First as Farce, Then as Tragedy

Donald Trump wants to destroy the 14th Amendment's guarantee of birthright citizenship. But before he sought to eliminate it outright, his elite predecessors mangled, misread, and misused the amendment in the service of capital.

Atlanta’s rail yard and roundhouse shortly after the end of the Civil War. Library of Congress


Donald Trump’s unconstitutional threat to decree an end to the Fourteenth Amendment’s guarantee of national birthright citizenship has brought renewed attention to the original intent of the Republican Congressmen who framed the amendment — to mandate national citizenship for all Americans — and the Supreme Court’s subsequent extensions of that guarantee to other groups. But, though largely forgotten in the recent commentary, there is another side to Republicans’ betrayal of their founding antislavery ideology: the systematic evisceration and misconstruction of the Fourteenth Amendment.

By guaranteeing equal protection before the law to all persons, the Fourteenth Amendment expanded the boundaries of American democracy considerably. The most frequently adjudicated constitutional amendment, it is the source for decisions ranging from the right to privacy, contraception, and reproductive freedom (Roe v. Wade, 1973), to the constitutionality of same-sex marriages (Obergefell v. Hodges, 2015), in our own times.
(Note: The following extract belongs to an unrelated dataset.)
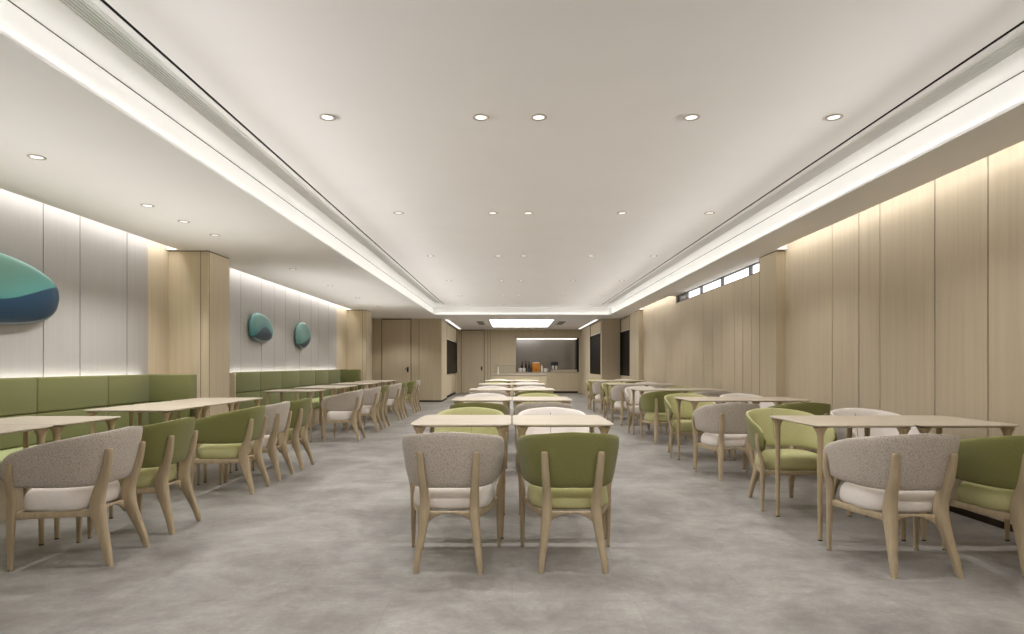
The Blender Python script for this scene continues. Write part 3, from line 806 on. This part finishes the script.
t = lathe_thing('mug', 1.39, YC, CZ, [(.055, 0), (.07, .01), (.074, .15), (.070, .152), (.064, .03), (.0, .025)], M['porcelain'], 'white mug right of the slim white bottle on the back counter', 'mug')
b = MB(); b.rings([rrect(.068+.045*math.sin(a), 0, .08+.045*math.cos(a), .009, .009, Vector((math.sin(a), 0, math.cos(a))), Vector((0, 1, 0)), n=8, e=2) for a in [PI*k/10 for k in range(11)]]); b.build('handle', M['porcelain'], t)
# coffee machine on the raised shelf
t = empty('coffee_machine', (1.78, Y2+.33, CZ+.10)); tag(t, 'small black coffee machine with two white columns on the raised shelf', 'coffee machine')
b = MB(); b.box(-.15, .15, -.09, .10, .17, .32, 0, .012); b.build('head', M['bluegrey'], t)
for x in (-.06, .07):
    b = MB(); b.lathe([(.034, .012), (.04, .02), (.04, .15), (.03, .17)], 18, (x, 0, 0)); b.build('column', M['porcelain'], t)
b = MB(); b.box(-.14, .14, -.1, .1, 0, .014, 0, .004); b.build('base', M['alu'], t)
# slender white tap on the island
t = empty('serving_tap', (-.52, 22.7, .825)); tag(t, 'slim white tap standing on the left end of the serving island', 'tap')
b = MB(); b.lathe([(.032, 0), (.034, .012), (.022, .02), (.019, .16), (.024, .19), (.017, .24)], 16); b.build('body', M['porcelain'], t)
b = MB(); b.rings([rrect(0, -.085+.085*math.cos(a), .20+.06*math.sin(a), .012, .012, Vector((1, 0, 0)), Vector((0, math.cos(a), math.sin(a))), n=10, e=2) for a in [PI*k/10 for k in range(9)]]); b.build('spout', M['porcelain'], t)

# ------------------------------------------------------------------ camera, world, view
cd = bpy.data.cameras.new('camera'); cam = bpy.data.objects.new('camera', cd); COL.objects.link(cam)
cam.location = (0, 0, H); cam.rotation_euler = (PI/2, 0, 0)
cd.sensor_width = 36; cd.sensor_fit = 'HORIZONTAL'; cd.lens = 610/1024*36
cd.shift_y = 48/1024; cd.clip_start = .05; cd.clip_end = 100
SC.camera = cam
w = bpy.data.worlds.new('world'); SC.world = w; w.use_nodes = True
w.node_tree.nodes['Background'].inputs['Color'].default_value = (.05, .05, .055, 1)
SC.view_settings.view_transform = 'Standard'; SC.view_settings.look = 'None'
SC.view_settings.gamma = 1; SC.view_settings.use_curve_mapping = False
SC.view_settings.exposure = .22
SC.cycles.use_denoising = True
SC.cycles.max_bounces = 8; SC.cycles.diffuse_bounces = 5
The authors of the Fourteenth Amendment in the Republican-dominated thirty-ninth Congress deliberately framed their language in broad terms so that the amendment could act as a radical democratic measure that would continue to bequeath and expand civil and political rights for all persons. Perhaps nothing illustrates the “living constitution” idea better than the amendment’s expansive, democratic language. As Representative George W. Julian of Indiana, a Radical Republican, put it, it was to create “a living democracy amid the ruins of the past.”